As Mahananda Ray, author at The Geopolitics, commented: “The number of free trade agreements, by and large, is on the decline since the past few years. In contrast, the numbers of protectionist measures that are still in force have been consistently on the rise … Even when it comes to countries that are largely in favor of free trade and minimal restrictions, such as the countries of the European Union, protectionism and protectionist policies are employed to protect certain domestic industries and producers.”

To complicate matters, there are no set global standards for digital trade. Trade agreements may typically cover physical goods, but do not always cover digital goods. Nations are left to rely upon data localization measures, which aim to limit data flows across borders by requiring foreign companies to store and process data within those national borders — and find themselves subject to additional laws of those nations.

These data localization requirements could be seen as non-tariff barriers to trade. If businesses are unwilling to serve foreign markets due to onerous transfer requirements — or if the regulators in those markets are unwilling to allow foreign businesses to provide services to their citizens — then the free-flow of data is the casualty.

Are these nations cutting off their nose to spite their face? The European Commission has already published its "European Data Strategy" claiming that future laws like the Digital Services Act will provide “fair access to markets to start up, scale up, innovate and compete on fair terms,” but such measures seem to blindly ignore the damaging effects of this protectionism. A report from DIGITALEUROPE found that domestic measures that increase data localization act as a tax on a country’s exports. Their modeling estimates that a loss of cross-border data flows on exports from sectors that rely upon data would lead to an annual reduction in Europe’s GDP worth at least 330 billion euros, or around 2.5% of the total GDP of the EU. 

The projected impact to China’s GDP is less clear, but the real-world implications have already been documented. One effect of limiting data flows is that companies in China have grown more reluctant to share information due to the uncertainty of what type of information they can actually share with foreign partners. According to The Wall Street Journal, Chinese companies are unwilling to release standard business data, such as how much material of a given good they have, shipping locations for tracking goods, or financial statements assessing a firm’s creditworthiness. These Chinese firms cite compliance with their security laws, but these restrictive measures make it harder to accurately track the flow of real-world goods and increase the risk of fraud for companies looking to do business in China. 

This practice of refusing to share standard business data in the name of data protection can be seen as a clear non-tariff barrier that ultimately hurts China’s ability to do business with foreigners. Meanwhile, regulators in both the U.S. and China are looking with increased scrutiny at variable interest entities, or VIEs — a business structure that’s been used to circumvent Chinese restrictions on foreign ownership of local businesses. Taken together, these two developments will likely have a chilling effect. 

Towards a global village 

What might the future hold? The year and decade ahead guarantee more burdensome requirements when it comes to processing data across borders.
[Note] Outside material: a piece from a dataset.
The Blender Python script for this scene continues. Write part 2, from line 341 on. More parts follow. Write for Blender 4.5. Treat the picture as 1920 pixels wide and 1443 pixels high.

In addition to the GDPR and PIPL, businesses need to contend with data transfer rules for Brazil, the United Arab Emirates, Mexico and more. India’s proposed data protection law requires consultation with the central government. And, as the U.K. looks to create more business-friendly reforms to its own version of GDPR post-Brexit, it puts its adequacy standing (its ability to bilaterally process EU data without further authorization needed) greatly at risk. 

The question is at what point will our global community wake up to how these protectionist measures are taking us backward toward a more balkanized internet — and ultimately a more balkanized world. Instead of moving toward a global standard for digital trade, we are moving backwards towards isolationist policies — all in the name of “privacy.” 

Not all hope is lost. While negotiations to replace the struck-down EU-U.S. Privacy Shield are dragging on, they are still (in theory) taking place. As businesses scramble on how to comply with PIPL’s restrictive measures, the U.S. Senate Committee on Foreign Policy called for pursuing a potential digital trade agreement through the Asia-Pacific Economic Cooperation. In both scenarios, we would ideally see robust multinational agreements in place for digital goods — including user data — which would allow for practical mechanisms that permit foreign businesses to freely operate within those nations and better serve those markets. 

Media theorist Marshall McLuhan predicted in 1964 that we would live in a “global village.” Since then, we have seen a boon in technology and digital services that allows individuals all over the world to instantly interact with one another for personal and professional purposes. The data output created by this global village should be collected, used, and shared in a responsible manner. As a village, let us find a way to work together to protect our data while enabling its continued flow across borders.